Pike Place Market’in içinde yer alan Matt’s ise şehir keşifleriniz sırasında mükemmel mola vermelik bir mekan. İster karın doyurmaya isterseniz de pek yıldızlı kokteyllerinden içmeye gidin. Burada rezervasyon şart.
Peki ya barlar? Bathtub Gin & Co.Canon, Sun Liquor, The Upstairs, E. Smith Mercantile, Percy’s & Co. Seattle’ı denemeniz lazım.
Önemli birkaç bilgi:
- *Seattle dört mevsimde de yağmuru bol olan bir şehir. Giderken yanınızda şemsiye ya da yağmurluk bulundurmalı.
- *Konaklamada ister şehir içinde ister şehrin dışında olun fark etmez çünkü ulaşım konusunda epey gelişmiş.
- *Yukarıdaki aktivitelerin çoğunu city pass ile daha uygun fiyata getirebilirsiniz.
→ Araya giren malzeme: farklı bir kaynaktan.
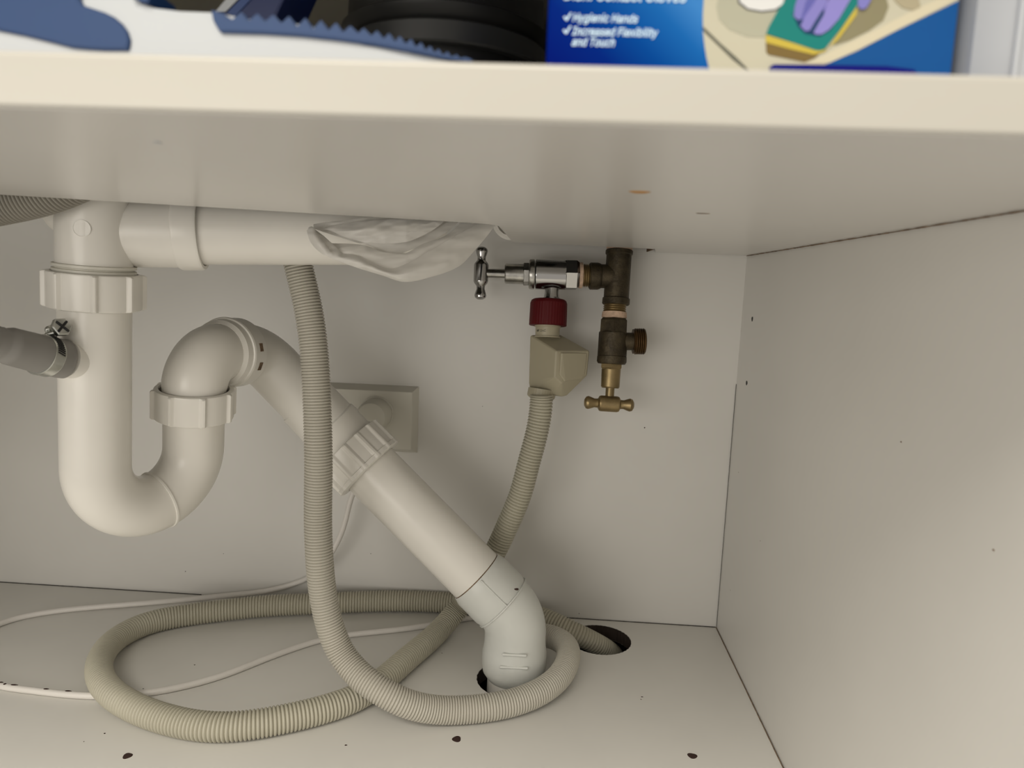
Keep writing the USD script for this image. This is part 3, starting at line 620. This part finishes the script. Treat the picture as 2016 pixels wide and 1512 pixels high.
up1 = [(222, 112), (275, 165), (375, 232), (440, 290), (490, 335), (570, 340), (700, 398), (880, 458), (1000, 420), (1200, 310), (1400, 195), (1660, 50)]
part(bag, 'outer_fold', sheet(lo1, up1, .0, .003, .006, seed=2), BAG, True)
lo2 = [(275, 165), (375, 232), (490, 335), (570, 342), (700, 400), (880, 462), (1000, 425), (1200, 315), (1400, 200), (1650, 60)]
up2 = [(230, 118), (330, 190), (400, 248), (520, 250), (650, 262), (850, 322), (980, 330), (1150, 250), (1330, 185), (1480, 40)]
part(bag, 'middle_fold', sheet(lo2, up2, .005, .010, .002, seed=3), BAG, True)
lo3 = [(240, 125), (340, 160), (420, 185), (540, 225), (700, 270), (900, 345), (1050, 300), (1200, 235), (1350, 150), (1460, 50)]
up3 = [(240, 90), (380, 70), (480, 60), (640, 40), (780, 30), (900, 30), (1050, 30), (1200, 30), (1330, 30), (1440, 30)]
part(bag, 'inner_fold', sheet(lo3, up3, .012, .016, .0, seed=4), BAG, True)
lo4 = [(380, 138), (470, 185), (560, 215), (700, 246), (850, 250), (1000, 238), (1120, 195), (1240, 130), (1330, 55)]
up4 = [(300, 132), (390, 105), (480, 88), (620, 66), (780, 50), (900, 40), (1050, 40), (1200, 40), (1310, 40)]
part(bag, 'front_bulge', sheet(lo4, up4, .007, .009, .004, seed=5), BAG, True)
lo5 = [(186, 150), (215, 225), (270, 300), (350, 352), (400, 340)]
up5 = [(200, 118), (225, 108), (270, 165), (330, 240), (372, 300)]
part(bag, 'knotted_corner', sheet(lo5, up5, -.006, -.005, .004, nu=30, nv=8, seed=6, wr=.0015), BAG, True)

# ================================================================ ON THE SHELF
ZS = H + T + .0001
# stainless bowl of the sink above, coated underneath
sb = thing('sink_bowl', 'dark coated underside of the sink bowl hanging behind the things on the shelf', 'sink', (-.55, -.2, .70))
part(sb, 'bowl', boxm((-.93, -.335, .5305), (-.21, -.045, TOP - .0005), .02), OLIVE, 40)

# serrated scraper: outline in the picture turned into an upright slab y = -0.60
YS = -.598
def P2(px, py): q = on(px, py, 1, YS); return (q[0], q[2])
def zm(x, y): return P2(x / 2.88, y / 2.88)
def z8(x, y): return P2(380 + x / 2.8, y / 2.8)
bottom = ZS + .0003
tool = thing('serrated_scraper', 'white plastic scraper with blue grip and blue saw-tooth edge lying along the shelf front', 'scraper', (-.40, YS, ZS))
bodyp = [P2(-90, -95), P2(60, -70), P2(140, -30), P2(165, 0)] + [zm(x, y) for x, y in [(462, -10), (480, -60), (600, -90), (760, -60), (800, 12), (870, 38), (1010, 55), (1200, 62), (1400, 100), (1700, 130), (2016, 200)]] + [z8(x, y) for x, y in [(700, 165), (900, 205), (1100, 255), (1250, 295), (1420, 330), (1540, 345)]]
x_end = P2(925, 120)[0]
bodyp += [(x_end, bottom + .004), (x_end - .01, bottom), (P2(-90, 0)[0], bottom)]
part(tool, 'handle', extr_xz(Polygon(bodyp).buffer(0).buffer(-.001).buffer(.001), YS, YS + .016, .002), WPL, 40)
gripp = [P2(-95, -99)] + [P2(65, -74), P2(140, -40)] + [zm(x, y) for x, y in [(455, -20), (462, 5), (482, 36), (540, 55), (600, 75), (655, 102), (700, 140), (730, 182), (745, 230), (742, 262), (733, 290), (600, 290), (500, 284), (420, 276), (300, 245), (150, 208), (0, 178), (-150, 150)]] + [P2(-95, 40)]
part(tool, 'grip', extr_xz(Polygon(gripp).buffer(0), YS - .0012, YS + .0172, .0008), BLUE, 40, 'blue rubber grip')
part(tool, 'blue_inlay', extr_xz(Polygon([zm(*q) for q in [(755, -70), (765, -4), (780, 6), (820, 20), (850, 22), (856, 0), (850, -70)]]).buffer(0), YS - .0012, YS + .0172, .0006), BLUE, 40)
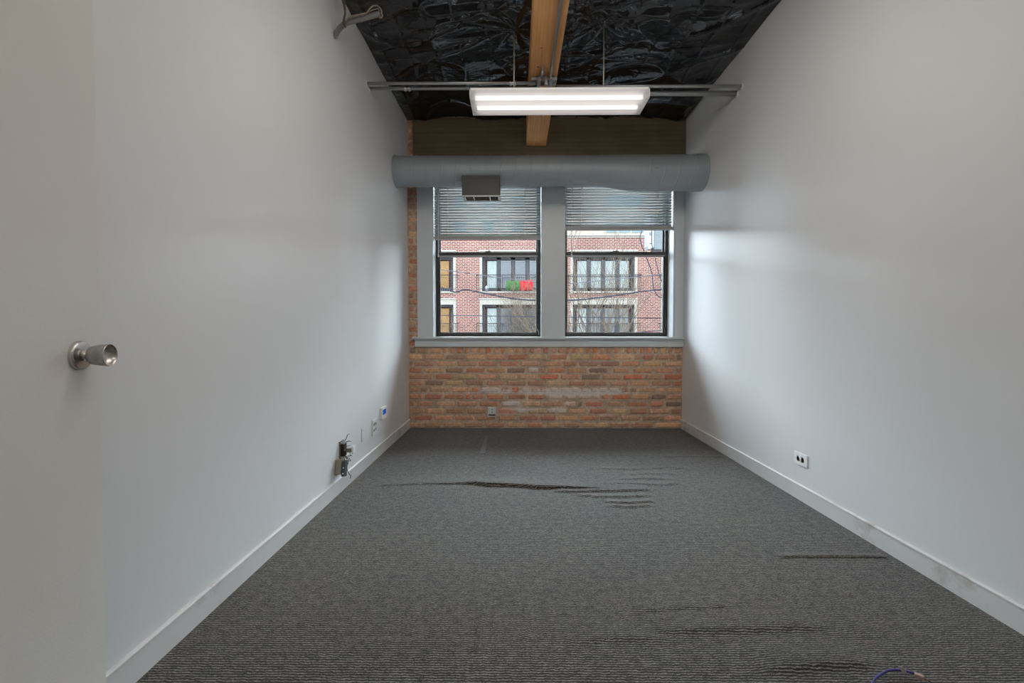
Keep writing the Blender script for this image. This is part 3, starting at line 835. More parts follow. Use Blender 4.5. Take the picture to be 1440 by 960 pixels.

Bu sebeple şehre ayak basar basmaz önce city pass almalı.
- *Seattle’da marihuana satışı yasal. Her ne kadar sokakta içmek yasak olsa da her yerde kokusunu alırsanız şaşırmayın.
- *Şehir deniz ürünlü yemekleriyle epey popüler. Bu sebeple gitmişken bol bol kalamar, balık, midye, ahtapot yiyin.